Key things to remember about Skewed Right

  • Skewed right means the long tail of the distribution points toward higher values, while most of the data clusters at lower values.

  • In a right-skewed distribution, the mean is greater than the median because extreme high values pull the mean toward the tail.

  • Every geometric distribution is skewed right regardless of p, because x = 1 is always the most likely number of trials and probabilities decay from there.

  • When p is small, the geometric mean μ = 1/p is large and the right tail stretches out farther, so rare successes mean long, skewed waits.

  • On FRQs, naming the shape as skewed right only earns full credit when you also describe center, spread, and any unusual features in the context of the problem.

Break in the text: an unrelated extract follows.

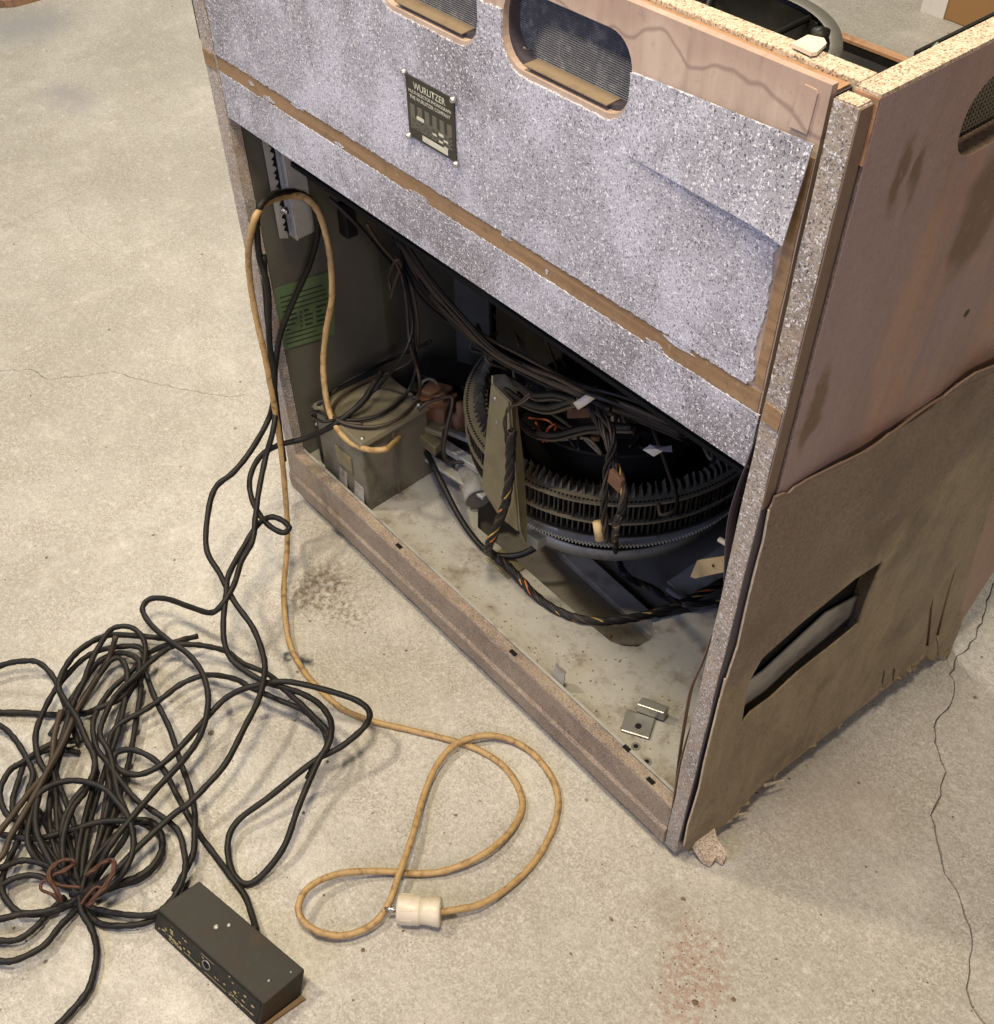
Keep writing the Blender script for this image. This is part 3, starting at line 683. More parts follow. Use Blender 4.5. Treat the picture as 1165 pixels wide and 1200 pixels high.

Frequently asked questions about Skewed Right

What does skewed right mean in AP Stats?

It means most data values are low and a long tail extends toward higher values. The tail pulls the mean above the median, so for right-skewed data the mean is greater than the median.

Does skewed right mean the data is on the right side?

No, and this is the most common mistake. Skew is named for the tail. In a right-skewed distribution the data piles up on the LEFT (low values) and the thin tail trails off to the RIGHT.

Is every geometric distribution skewed right?

Yes. Because P(X = x) = (1-p)^(x-1)·p is largest at x = 1 and shrinks with every additional trial, the geometric distribution always starts tall and decays rightward. There are no symmetric or left-skewed geometric distributions.

How is skewed right different from skewed left?

Skewed right has the tail toward high values with mean > median; skewed left has the tail toward low values with mean < median. Income is a classic right-skew example, while exam scores on an easy test are often left-skewed.

Should I use the mean or median for skewed right data?

Use the median. The mean gets dragged toward the long tail by a few large values, so it overstates a typical value. The median is resistant to skew and outliers, which is exactly the reasoning AP graders look for.